The designer’s job is to consider everything literally, and how everything creates and affects the entire gaming experience. Pay attention not only to details, but also to the big picture, and pay attention to the composition in the game (gestalt). “The role of game designers is, first of all, to be the spokesperson for players.” From Tracy Fullerton’s Game Design Workshop.
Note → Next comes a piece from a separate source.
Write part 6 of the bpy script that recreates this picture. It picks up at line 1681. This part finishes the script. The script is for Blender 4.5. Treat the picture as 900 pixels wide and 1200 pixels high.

By thinking about and paying attention to toilets, designers show their consideration for players (advocacy). If players want to flush the toilet, why let them down? This means using paper prototypes to design handles, laying out toilet positions on grid floor plans, or rapid prototyping and iteration… Design is design. As long as your design can convey the design concept to engineers, artists, and players, then you have completed your work.